The number of daily active users in Europe fell by 3 million people from the first quarter, dropping to 279 million. The number of users in North America remained flat, at 185 million people.
Facebook also missed the revenue projections of most analysts for the second quarter. It reported second-quarter results on Wednesday afternoon.
Facebook generated $13.2 billion in revenue, shy of Wall Street’s expected $13.4 billion. The ad sales portion of revenue hit $13 billion in the second quarter, good for a gain of 42 percent from the year prior.
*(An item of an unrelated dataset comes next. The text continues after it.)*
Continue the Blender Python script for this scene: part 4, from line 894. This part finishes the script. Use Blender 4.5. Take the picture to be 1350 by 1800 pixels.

Facebook shares fell when the results came out and continued to drop during CEO Mark Zuckerberg and Chief Operating Officer Sheryl Sandberg’s earnings call with Wall Street analysts. Down 20 percent in after-hours trading, the shares lost any gains they had made this year. Investors were spooked by forecasts form the company that revenue growth would continue to decelerate.
Zuckerberg confirmed during the call that GDPR was responsible for the user decrease in Europe.
Facebook faced a tougher climate in Europe since the new General Data Protection Regulation took effect at the end of May. Leading up to the new stricter privacy rules, Facebook notified users across Europe of pending changes to its privacy policies. All users had to affirm consent to its data collection practices before being allowed to continue to use Facebook.
“The implementation of GDPR in Europe and continued scrutiny of privacy policies following the Cambridge Analytica scandal left investors feeling uncertain about Facebook,” says Aaron Goldman, CMO of 4C, a Facebook marketing partner.
Still, 4C saw more ad revenue pumping through its platform going into Facebook, Goldman says, especially into its Instagram platform. Facebook and Instagram ad spending through 4C rose 48 percent year over year, according to Goldman.
Last quarter, Facebook also was undermined by the reaction to its involvement with Cambridge Analytica, the third-party developer accused of mishandling data on up to 87 million Facebook users and using it to help target ads for political campaigns in the U.S. and the U.K. The social network had to rewrite its playbook for working with developers and audit hundreds of developers to a account for any data it shared in the past.
Zuckerberg was compelled to meet with lawmakers in the U.S. and EU to testify about how Facebook is protecting user data. In the U.K., especially, Facebook drew the ire of lawmakers, who hit the social network with a $650,000 fine, the maximum amount allowable for mishandling user data.
“It wouldn’t be surprising if a couple million very irritated Brits left Facebook,” says Brian Wieser, analyst with Pivotal Research. “The mood was incendiary there.”
With Europe, users may have opted out of using the social network when they were confronted with its new privacy consent agreements, Wieser says.
Still, the loss of users should not have shocked investors because Facebook has said for the past two quarters that it was starting to hit the zenith of user growth in its most mature markets like North America.
“The market was expecting a lot more,” Wieser says. “But the problem is too much exuberance and undue optimism.”